Yoshida tinggal di daerah tempat kejadian dan secara teratur menjadi sukarelawan untuk membantu membersihkan lingkungan. Ia mengira mengusir wanita tunawisma tersebut dari daerahnya adalah tugasnya. "Saya pikir jika saya menyakitinya sedikit, dia akan pergi," katanya. "Saya tidak pernah bermaksud untuk membuatnya mati."
Dia juga mengakui bahwa tas plastik yang digunakan untuk memukul korban berisi botol plastik dan barang lainnya. Dia kemudian ditangkap dan didakwa melakukan pembunuhan.
Seorang wanita yang mengenal pelaku mengungkapkan keterkejutannya. “Dia bekerja keras untuk membantu di toko minuman keras milik keluarganya,” katanya. “Saat ibunya sakit, dia merawatnya. Dia tampak seperti orang yang baik. Saya tidak percaya dia melakukan (pembunuhan) itu."
Akan tetapi, tetangga lain menggambarkan Yoshida sebagai "orang yang terus mengeluh, seseorang yang tampaknya merasakan banyak tekanan pada perubahan sekecil apa pun dari pandangannya [seperti pemasangan antena baru]."
Pada tanggal 22 November, adik laki-laki dari korban mengunjungi lokasi kematiannya. Rupanya, mereka sudah tidak berhubungan selama 10 tahun, tetapi dia mengatakan bahwa korban mengirimi dia dan ibu mereka, yang berada di panti jompo, kartu ucapan Natal tahun lalu, menanyakan kabar mereka. "Saya tidak tahu dia tinggal di jalanan," katanya. “Saya pikir dia baik-baik saja. Tidak bisa dimaafkan bahwa hidupnya diambil dengan sangat kejam."
Obayashi hanya mengantongi 8 yen dan tidak memiliki tanda identitas, tetapi dia menyimpan selembar kertas kecil seukuran kartu nama dengan informasi kontak kerabatnya yang dijejalkan di atasnya. Polisi dapat menghubungi adik laki-lakinya, yang tinggal di Saitama, dengan bantuan kertas ini.

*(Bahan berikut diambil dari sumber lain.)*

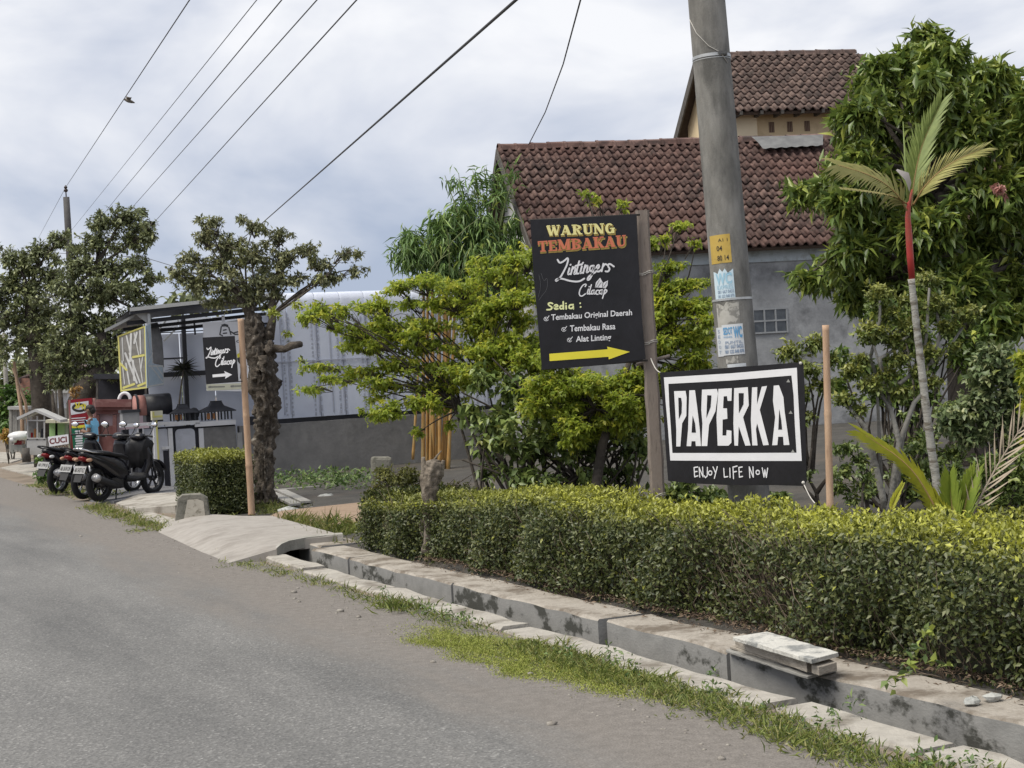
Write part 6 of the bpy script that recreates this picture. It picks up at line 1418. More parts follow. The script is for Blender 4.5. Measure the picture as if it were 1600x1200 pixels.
MBY = 33.0
T = thing('open_shed', 'dark open shed seen under the striped sheet behind the maroon wall', 'shed', mp_(195, 700, 3))
q = MB(); frontbox(q, 150, 245, 590, 700, MY + 3.5, 0.2); q.build('dark_back', bkp, T)  # shed put in for a dark opening; black back paints its unlit inside
q = MB(); frontbox(q, 146, 250, 584, 592, MY + 1.5, 2.4); q.build('roof', darkst, T)
q = MB(); frontbox(q, 150, 153, 590, 700, MY + 1.6, 0.1); frontbox(q, 226, 229, 590, 700, MY + 1.6, 0.1); q.build('post', wood_d, T, kind='stuff')
T = thing('menu_board', 'tall red and green menu board with a white emblem panel at the top', 'menu board', P(128, 720, MBY))
BPn = Plane(P(107, 680, MBY), P(150, 677, MBY + 0.25) - P(107, 680, MBY)); zb5 = lambda x, y: (x / 5, 560 + y / 5)
q = MB(); q.poly([BPn.px(*zb5(*p)) for p in ((535, 325), (720, 308), (728, 510), (750, 715), (565, 722))], None, 0.03, BPn.N); q.build('board', material('red_board', (0.30, 0.02, 0.03), (0.24, 0.016, 0.024), 4, 0.5), T)
q = MB(); q.poly([BPn.px(*zb5(*p), 0.004) for p in ((556, 545), (672, 540), (690, 716), (572, 720))], None, 0, BPn.N); q.build('green_panel', material('green_print', (0.02, 0.16, 0.085), (0.015, 0.13, 0.07), 4, 0.5), T)
q = MB(); q.poly([BPn.px(*zb5(*p), 0.004) for p in ((548, 350), (692, 332), (690, 405), (660, 425), (555, 442))], None, 0, BPn.N); q.build('white_panel', white_print, T)
q = MB(); q.poly([BPn.px(*zb5(*p), 0.004) for p in ((560, 526), (672, 518), (672, 542), (562, 550))], None, 0, BPn.N); q.build('yellow_strip', bright_yel, T)
q = MB(); hw = lambda *p: [BPn.uv(*zb5(*a)) for a in p]
stroke(q, BPn, hw(*[(620 + 50 * math.cos(a), 385 + 26 * math.sin(a)) for a in np.linspace(0.3, 5.9, 14)]), 0.05, 0.006)
q.build('emblem_ring', blk, T)
q = MB()
for pts in (((590, 350), (600, 372), (585, 388), (612, 385)), ((618, 345), (612, 380), (640, 365), (645, 392)), ((655, 355), (660, 380), (672, 352), (662, 395))): stroke(q, BPn, hw(*pts), 0.03, 0.009)
q.build('emblem_lettering', bright_yel, T)
q = MB()
for k in range(8): stroke(q, BPn, hw((590 + (k % 3) * 4, 570 + k * 19), (640, 566 + k * 19)), 0.035, 0.007)
for k in range(3): stroke(q, BPn, hw((560, 470 + k * 18), (665, 462 + k * 18)), 0.02, 0.007)
q.build('menu_line', white_print, T)
q = MB(); q.tube([P(109, 625, MBY + 0.05), P(113, 725, MBY + 0.05)], 0.03, 6); q.tube([P(147, 622, MBY + 0.3), P(152, 722, MBY + 0.3)], 0.03, 6); q.build('leg', maroon, T)

CY = 32.5
T = thing('car_wash_board', 'white hand-painted CUCI MOTOR board with dark red letters among the weeds', 'sign', P(92, 720, CY))
CP_ = Plane(P(76, 690, CY), P(106, 686, CY) - P(76, 690, CY)); z75 = lambda x, y: (x / 7.5, 580 + y / 7.5)
q = MB(); q.poly([CP_.px(*z75(*p)) for p in ((560, 770), (798, 738), (805, 850), (580, 885))], None, 0.02, CP_.N); q.build('board', white_print, T)
q = MB(); text_px(q, CP_, 'CUCI', z75(582, 858), z75(786, 830), z75(576, 790), 0.004, 0.03); q.build('lettering', material('dark_red_paint', (0.17, 0.03, 0.03), (0.14, 0.025, 0.025), 6, 0.7), T)
q = MB(); q.poly([CP_.px(*z75(*p), -0.01) for p in ((580, 885), (805, 850), (812, 925), (588, 945))], None, 0.015, CP_.N); q.build('lower_board', material('dirty_board', (0.40, 0.36, 0.30), (0.3, 0.27, 0.22), 12, 0.8), T)
q = MB(); text_px(q, CP_, 'MOTOR', z75(592, 938), z75(806, 915), z75(590, 885), 0.004, 0.03); q.build('lettering', material('brown_paint', (0.09, 0.055, 0.04), (0.07, 0.045, 0.03), 6, 0.7), T)
q = MB(); q.tube([P(80, 700, CY + 0.03), P(82, 730, CY + 0.03)], 0.02, 5); q.tube([P(103, 695, CY + 0.03), P(105, 728, CY + 0.03)], 0.02, 5); q.build('leg', wood_d, T)

lime = material('lime_green_paint', (0.30, 0.50, 0.20), (0.36, 0.56, 0.26), 3, 0.6); paleg = material('pale_green_paint', (0.48, 0.58, 0.42), (0.42, 0.52, 0.36), 3, 0.6); creamr = material('cream_roof', (0.62, 0.60, 0.48), (0.55, 0.53, 0.42), 4, 0.7)
T = thing('green_stall_cart', 'lime green stall cart with a cream roof behind the car wash board', 'stall cart', P(90, 722, 36))
for i, (xa, xb, mt_) in enumerate(((77, 86, lime), (90, 101, lime), (101, 110, paleg))):
    q = MB(); frontbox(q, xa, xb, 661, 716, 36.0 + 0.02 * i, 0.9); q.build('panel', mt_, T)
q = MB(); frontbox(q, 86, 90, 663, 716, 36.2, 0.7); q.build('door_gap', dgrey, T)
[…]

Kasus pembunuhan tersebut menyoroti beberapa masalah dalam masyarakat Jepang. Pertama, para tunawisma dilupakan dan diabaikan, juga ditolak mentah-mentah sebagai orang yang membutuhkan bantuan, dan dihukum karena mencoba bertahan hidup di jalanan. Insiden ini juga menyoroti masalah pengabaian yang dihadapi banyak lansia di Jepang saat ini. Keluarga mereka tidak memeriksa atau tetap berhubungan dengan mereka, membuat beberapa jatuh ke dalam kemiskinan atau bahkan mati sendirian tanpa diketahui siapa pun.
Terakhir, seperti yang ditunjukkan oleh banyak orang, mungkin kejadian ini adalah hasil dari kecenderungan budaya Jepang yang mengutamakan kebahagiaan dan kenyamanan orang lain di atas diri mereka sendiri.
“Dia mungkin mencoba untuk meminta bantuan publik karena dia tidak ingin merepotkan adiknya.”
“Saya sangat berharap kita bisa menjadi negara yang menawarkan bantuan kepada mereka yang membutuhkan. Aku tidak tahu kehidupan seperti apa yang dimiliki wanita ini, tapi itu sungguh menyedihkan."
“Ketika seseorang pergi untuk mengajukan bantuan publik, mereka ditanya apakah mereka memiliki orang lain yang dapat memberika bantuan. Jadi saya pikir banyak orang tidak mengajukan bantuan karena mereka tidak ingin mengganggu keluarga mereka.”
“Sangat disayangkan bahwa Obayashi, yang tampaknya adalah orang yang sangat peduli tentang keluarganya, harus mati dalam kematian yang begitu menakutkan dan kesepian, ketika seharusnya situasinya dapat sepenuhnya dicegah dengan sedikit kebaikan dan cinta.”